In 2003, the Government introduced the Dangerous Prisoner (Sexual offenders) Act 2003 (the Act) to protect the community from serious sexual offenders.

In November 2006, an amendment to the Dangerous Prisoners (Sexual Offenders Act) 2003 (DPSOA) was passed by Parliament allowing the courts to impose electronic monitoring (EM) on offenders as one of the many strict conditions issued as part of DPSOA supervision orders. The legislation is the most stringent of its kind in Australia.

In August 2007, electronic monitoring became a standard feature of all new orders allowing QCS officers to impose curfews and electronic monitoring as required. The electronic monitoring system utilised Radio Frequency (RF) technology to ensure offenders remained at home during curfew hours.

In June 2011, Premier and Minister for Reconstruction Anna Bligh and Minister for Police, Corrective Services and Emergency Services Neil Roberts released a joint statement announcing that GPS technology would be introduced to electronically monitor the movement of offenders on interim and continuing supervision orders under the Dangerous Prisoners (Sexual Offenders) Act 2003.
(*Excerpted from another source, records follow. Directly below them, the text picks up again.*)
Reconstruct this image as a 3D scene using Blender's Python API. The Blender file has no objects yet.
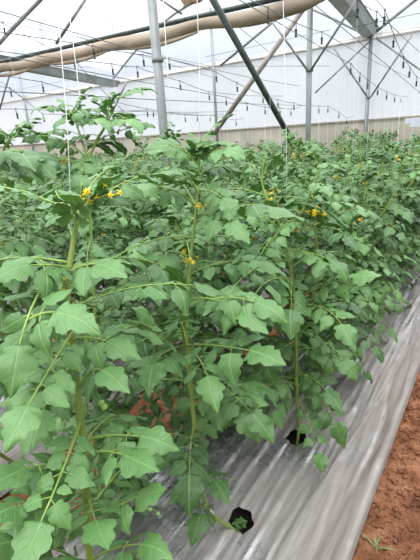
import bpy, math, random
from mathutils import Vector, Matrix, noise
PI = math.pi
C = bpy.context.scene.collection
V = Vector

# ------------------------------------------------------------------ camera
FPX = 416.0
EYE = V((0, 0, 1.62))
down = V((78, 1206, FPX)).normalized()
up = -down
rowd = V((300, -166, FPX)).normalized()
rowd = (rowd - up * rowd.dot(up)).normalized()
acr = down.cross(rowd)
if acr.x < 0:
    acr = -acr
RM = Matrix((acr, rowd, up))          # camera (u right, v down, w forward) -> world


def ray(px, py):
    return RM @ V((px - 210, py - 280, FPX))


def at(px, py, d):
    return EYE + ray(px, py) * (d / FPX)


def on_z(px, py, z):
    r = ray(px, py)
    return EYE + r * ((z - EYE.z) / r.z)


def on_y(px, py, y):
    r = ray(px, py)
    return EYE + r * (y / r.y)


def on_x(px, py, x):
    r = ray(px, py)
    return EYE + r * (x / r.x)


def proj(p):
    c = RM.transposed() @ (V(p) - EYE)
    return 210 + FPX * c.x / c.z, 280 + FPX * c.y / c.z, c.z


cam = bpy.data.cameras.new('camera')
cam.sensor_fit = 'HORIZONTAL'
cam.sensor_width = 36
cam.lens = 36 * FPX / 420
cam.clip_start = 0.02
co = bpy.data.objects.new('camera', cam)
C.objects.link(co)
m = Matrix.Identity(4)
cx = RM @ V((1, 0, 0)); cy = RM @ V((0, -1, 0)); cz = RM @ V((0, 0, -1))
for i in range(3):
    m[i][0] = cx[i]; m[i][1] = cy[i]; m[i][2] = cz[i]; m[i][3] = EYE[i]
co.matrix_world = m
bpy.context.scene.camera = co

# ------------------------------------------------------------------ materials


def mat(name):
    mt = bpy.data.materials.new(name)
    mt.use_nodes = True
    nt = mt.node_tree
    b = nt.nodes['Principled BSDF']
    return mt, nt, b


def nd(nt, kind, **kw):
    n = nt.nodes.new(kind)
    for k, v in kw.items():
        if k in n.inputs:
            n.inputs[k].default_value = v
        else:
            setattr(n, k, v)
    return n


def ramp(nt, fac, stops):
    r = nt.nodes.new('ShaderNodeValToRGB')
    e = r.color_ramp.elements
    while len(e) < len(stops):
        e.new(0.5)
    for el, (p, c) in zip(e, stops):
        el.position = p
        el.color = (*c, 1)
    nt.links.new(fac, r.inputs[0])
    return r.outputs[0]


def noise_mat(name, c1, c2, scale=8, rough=.6, metal=0, bump=.2, bscale=None, stretch=(1, 1, 1), spec=.5, lo=.35, hi=.65):
    mt, nt, b = mat(name)
    tc = nd(nt, 'ShaderNodeTexCoord')
    mp = nd(nt, 'ShaderNodeMapping')
    mp.inputs['Scale'].default_value = stretch
    nt.links.new(tc.outputs['Object'], mp.inputs[0])
    n = nd(nt, 'ShaderNodeTexNoise', Scale=scale, Detail=5.0, Roughness=.6)
    nt.links.new(mp.outputs[0], n.inputs['Vector'])
    nt.links.new(ramp(nt, n.outputs[0], [(lo, c1), (hi, c2)]), b.inputs['Base Color'])
    b.inputs['Roughness'].default_value = rough
    b.inputs['Metallic'].default_value = metal
    b.inputs['Specular IOR Level'].default_value = spec
    if bump:
        n2 = nd(nt, 'ShaderNodeTexNoise', Scale=bscale or scale * 3, Detail=4.0)
        nt.links.new(mp.outputs[0], n2.inputs['Vector'])
        bp = nd(nt, 'ShaderNodeBump', Strength=bump, Distance=.02)
        nt.links.new(n2.outputs[0], bp.inputs['Height'])
        nt.links.new(bp.outputs[0], b.inputs['Normal'])
    return mt


def leaf_mat(name, c0, c1, c2, vein):
    mt, nt, b = mat(name)
    out = nt.nodes['Material Output']
    at_ = nd(nt, 'ShaderNodeAttribute', attribute_name='tint')
    col = ramp(nt, at_.outputs['Fac'], [(0, c0), (.5, c1), (1, c2)])
    uv = nd(nt, 'ShaderNodeUVMap')
    sp = nd(nt, 'ShaderNodeSeparateXYZ')
    nt.links.new(uv.outputs[0], sp.inputs[0])
    # distance from the midrib
    a = nd(nt, 'ShaderNodeMath', operation='SUBTRACT'); a.inputs[1].default_value = .5
    nt.links.new(sp.outputs[1], a.inputs[0])
    ab = nd(nt, 'ShaderNodeMath', operation='ABSOLUTE'); nt.links.new(a.outputs[0], ab.inputs[0])
    mid = nd(nt, 'ShaderNodeMapRange'); mid.inputs[1].default_value = .012; mid.inputs[2].default_value = .05
    mid.inputs[3].default_value = 1; mid.inputs[4].default_value = 0
    nt.links.new(ab.outputs[0], mid.inputs[0])
    # side veins run forward from the midrib
    w1 = nd(nt, 'ShaderNodeMath', operation='MULTIPLY'); w1.inputs[1].default_value = -.55
    nt.links.new(ab.outputs[0], w1.inputs[0])
    w2 = nd(nt, 'ShaderNodeMath', operation='ADD'); nt.links.new(w1.outputs[0], w2.inputs[0]); nt.links.new(sp.outputs[0], w2.inputs[1])
    w3 = nd(nt, 'ShaderNodeMath', operation='MULTIPLY'); w3.inputs[1].default_value = 38; nt.links.new(w2.outputs[0], w3.inputs[0])
    w4 = nd(nt, 'ShaderNodeMath', operation='SINE'); nt.links.new(w3.outputs[0], w4.inputs[0])
    sv = nd(nt, 'ShaderNodeMapRange'); sv.inputs[1].default_value = .86; sv.inputs[2].default_value = 1
    sv.inputs[3].default_value = 0; sv.inputs[4].default_value = .45
    nt.links.new(w4.outputs[0], sv.inputs[0])
    mx = nd(nt, 'ShaderNodeMath', operation='MAXIMUM'); nt.links.new(mid.outputs[0], mx.inputs[0]); nt.links.new(sv.outputs[0], mx.inputs[1])
    fc = nd(nt, 'ShaderNodeMath', operation='MULTIPLY'); fc.inputs[1].default_value = .45; nt.links.new(mx.outputs[0], fc.inputs[0])
    mc = nd(nt, 'ShaderNodeMixRGB'); mc.inputs[2].default_value = (*vein, 1)
    nt.links.new(fc.outputs[0], mc.inputs[0]); nt.links.new(col, mc.inputs[1])
    nt.links.new(mc.outputs[0], b.inputs['Base Color'])
    b.inputs['Roughness'].default_value = .42
    b.inputs['Specular IOR Level'].default_value = .5
    b.inputs['Sheen Weight'].default_value = .03
    bp = nd(nt, 'ShaderNodeBump', Strength=.5, Distance=.003)
    bp.invert = True
    nt.links.new(mx.outputs[0], bp.inputs['Height']); nt.links.new(bp.outputs[0], b.inputs['Normal'])
    tr = nd(nt, 'ShaderNodeBsdfTranslucent')
    tcx = nd(nt, 'ShaderNodeMixRGB', blend_type='MULTIPLY'); tcx.inputs[0].default_value = 1
    tcx.inputs[2].default_value = (1.0, 1.15, .55, 1)
    nt.links.new(mc.outputs[0], tcx.inputs[1]); nt.links.new(tcx.outputs[0], tr.inputs[0])
    ms = nd(nt, 'ShaderNodeMixShader'); ms.inputs[0].default_value = .14
    nt.links.new(b.outputs[0], ms.inputs[1]); nt.links.new(tr.outputs[0], ms.inputs[2])
    nt.links.new(ms.outputs[0], out.inputs[0])
    return mt


def film_mat(name, colour, transp, trans_share=.6, seam=0.0, weave=0):
    """greenhouse film or net: partly clear, partly milky"""
    mt, nt, b = mat(name)
    nt.nodes.remove(b)
    out = nt.nodes['Material Output']
    tc = nd(nt, 'ShaderNodeTexCoord')
    n = nd(nt, 'ShaderNodeTexNoise', Scale=1.3, Detail=4.0)
    nt.links.new(tc.outputs['Object'], n.inputs['Vector'])
    col = ramp(nt, n.outputs[0], [(.35, tuple(c * (.94 - weave * .14) for c in colour)), (.65, colour)])
    df = nd(nt, 'ShaderNodeBsdfDiffuse'); tl = nd(nt, 'ShaderNodeBsdfTranslucent'); tp = nd(nt, 'ShaderNodeBsdfTransparent')
    nt.links.new(col, df.inputs[0]); nt.links.new(col, tl.inputs[0])
    m1 = nd(nt, 'ShaderNodeMixShader'); m1.inputs[0].default_value = trans_share
    nt.links.new(df.outputs[0], m1.inputs[1]); nt.links.new(tl.outputs[0], m1.inputs[2])
    m2 = nd(nt, 'ShaderNodeMixShader'); m2.inputs[0].default_value = transp
    nt.links.new(m1.outputs[0], m2.inputs[1]); nt.links.new(tp.outputs[0], m2.inputs[2])
    nt.links.new(m2.outputs[0], out.inputs[0])
    return mt


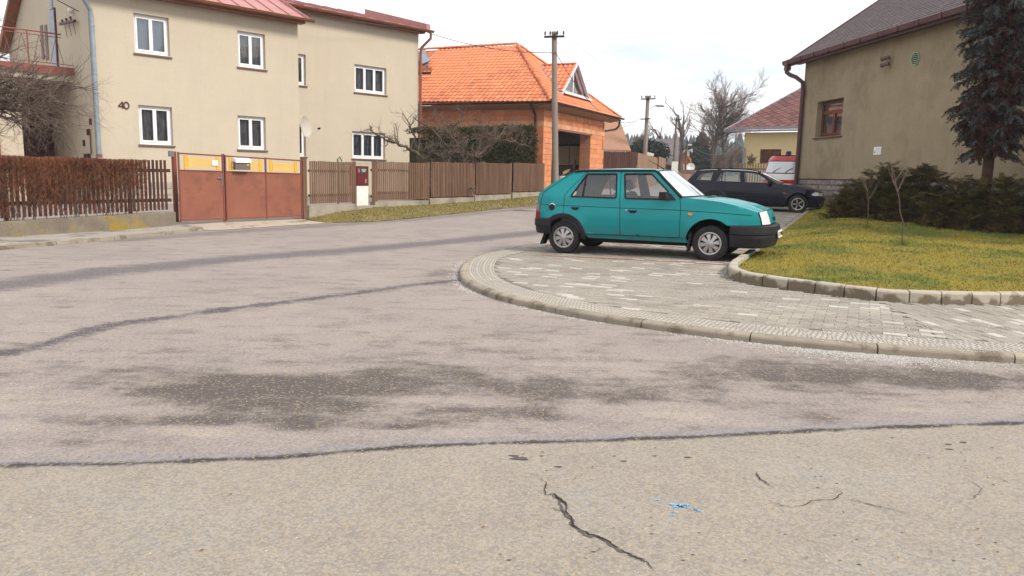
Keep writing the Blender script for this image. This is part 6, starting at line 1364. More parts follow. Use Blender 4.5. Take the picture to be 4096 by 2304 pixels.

The total cost to implement the system is $13.7 million over four years with the first offender to be fitted with the GPS monitoring device by the end of 2011.

The replacement of RF technology with GPS based technology (with RF capability) will enhance Probation and Parole's ability to electronically monitor offenders and provide information to better inform the case management process.

Electronic monitoring (EM) is not used as a standalone measure to supervise sexual offenders and it does not prevent reoffending, rather it compliments the already extensive supervision in place for managing dangerous sexual offenders residing in the community.